▸ **TASK TO COMPLETE**
Write out the data below in full. Keep it exact.

── RECORDS SHOWN ──

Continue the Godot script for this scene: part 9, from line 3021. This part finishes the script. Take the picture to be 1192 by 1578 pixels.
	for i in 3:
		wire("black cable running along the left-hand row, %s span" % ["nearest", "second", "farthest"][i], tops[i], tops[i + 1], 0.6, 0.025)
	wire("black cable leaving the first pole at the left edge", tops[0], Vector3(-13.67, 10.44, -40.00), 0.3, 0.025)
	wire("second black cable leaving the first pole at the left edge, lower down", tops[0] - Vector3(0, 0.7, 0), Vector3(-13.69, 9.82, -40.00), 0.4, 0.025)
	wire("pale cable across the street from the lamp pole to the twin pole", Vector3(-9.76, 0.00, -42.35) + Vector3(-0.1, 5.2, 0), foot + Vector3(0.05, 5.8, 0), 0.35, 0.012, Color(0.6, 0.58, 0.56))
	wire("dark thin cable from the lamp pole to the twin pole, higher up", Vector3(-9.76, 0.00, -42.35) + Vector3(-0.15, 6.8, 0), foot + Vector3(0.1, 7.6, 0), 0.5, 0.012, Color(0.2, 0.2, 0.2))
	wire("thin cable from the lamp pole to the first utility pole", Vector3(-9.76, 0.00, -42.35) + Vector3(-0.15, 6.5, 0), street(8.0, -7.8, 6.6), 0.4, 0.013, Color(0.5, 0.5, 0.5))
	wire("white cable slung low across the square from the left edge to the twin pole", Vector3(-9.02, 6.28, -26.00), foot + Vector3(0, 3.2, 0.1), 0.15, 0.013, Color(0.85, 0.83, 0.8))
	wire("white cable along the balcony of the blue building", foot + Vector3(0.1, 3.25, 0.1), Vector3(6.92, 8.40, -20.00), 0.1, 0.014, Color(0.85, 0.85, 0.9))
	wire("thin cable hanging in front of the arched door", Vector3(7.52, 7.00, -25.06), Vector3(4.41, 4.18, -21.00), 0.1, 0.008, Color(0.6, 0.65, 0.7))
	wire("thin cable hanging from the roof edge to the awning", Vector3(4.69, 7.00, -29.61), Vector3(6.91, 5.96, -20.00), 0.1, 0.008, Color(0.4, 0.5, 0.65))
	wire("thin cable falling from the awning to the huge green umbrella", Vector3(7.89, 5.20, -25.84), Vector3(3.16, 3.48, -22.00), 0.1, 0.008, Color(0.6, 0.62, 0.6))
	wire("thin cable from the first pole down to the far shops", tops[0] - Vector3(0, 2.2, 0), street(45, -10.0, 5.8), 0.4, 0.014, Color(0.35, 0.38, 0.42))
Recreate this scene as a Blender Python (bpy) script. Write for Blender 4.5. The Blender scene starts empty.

───

▸ **FINAL RESULT**
Continue the Godot script for this scene: part 9, from line 3021. This part finishes the script. Take the picture to be 1192 by 1578 pixels.
	for i in 3:
		wire("black cable running along the left-hand row, %s span" % ["nearest", "second", "farthest"][i], tops[i], tops[i + 1], 0.6, 0.025)
	wire("black cable leaving the first pole at the left edge", tops[0], Vector3(-13.67, 10.44, -40.00), 0.3, 0.025)
	wire("second black cable leaving the first pole at the left edge, lower down", tops[0] - Vector3(0, 0.7, 0), Vector3(-13.69, 9.82, -40.00), 0.4, 0.025)
	wire("pale cable across the street from the lamp pole to the twin pole", Vector3(-9.76, 0.00, -42.35) + Vector3(-0.1, 5.2, 0), foot + Vector3(0.05, 5.8, 0), 0.35, 0.012, Color(0.6, 0.58, 0.56))
	wire("dark thin cable from the lamp pole to the twin pole, higher up", Vector3(-9.76, 0.00, -42.35) + Vector3(-0.15, 6.8, 0), foot + Vector3(0.1, 7.6, 0), 0.5, 0.012, Color(0.2, 0.2, 0.2))
	wire("thin cable from the lamp pole to the first utility pole", Vector3(-9.76, 0.00, -42.35) + Vector3(-0.15, 6.5, 0), street(8.0, -7.8, 6.6), 0.4, 0.013, Color(0.5, 0.5, 0.5))
	wire("white cable slung low across the square from the left edge to the twin pole", Vector3(-9.02, 6.28, -26.00), foot + Vector3(0, 3.2, 0.1), 0.15, 0.013, Color(0.85, 0.83, 0.8))
	wire("white cable along the balcony of the blue building", foot + Vector3(0.1, 3.25, 0.1), Vector3(6.92, 8.40, -20.00), 0.1, 0.014, Color(0.85, 0.85, 0.9))
	wire("thin cable hanging in front of the arched door", Vector3(7.52, 7.00, -25.06), Vector3(4.41, 4.18, -21.00), 0.1, 0.008, Color(0.6, 0.65, 0.7))
	wire("thin cable hanging from the roof edge to the awning", Vector3(4.69, 7.00, -29.61), Vector3(6.91, 5.96, -20.00), 0.1, 0.008, Color(0.4, 0.5, 0.65))
	wire("thin cable falling from the awning to the huge green umbrella", Vector3(7.89, 5.20, -25.84), Vector3(3.16, 3.48, -22.00), 0.1, 0.008, Color(0.6, 0.62, 0.6))
	wire("thin cable from the first pole down to the far shops", tops[0] - Vector3(0, 2.2, 0), street(45, -10.0, 5.8), 0.4, 0.014, Color(0.35, 0.38, 0.42))
Recreate this scene as a Blender Python (bpy) script. Write for Blender 4.5. The Blender scene starts empty.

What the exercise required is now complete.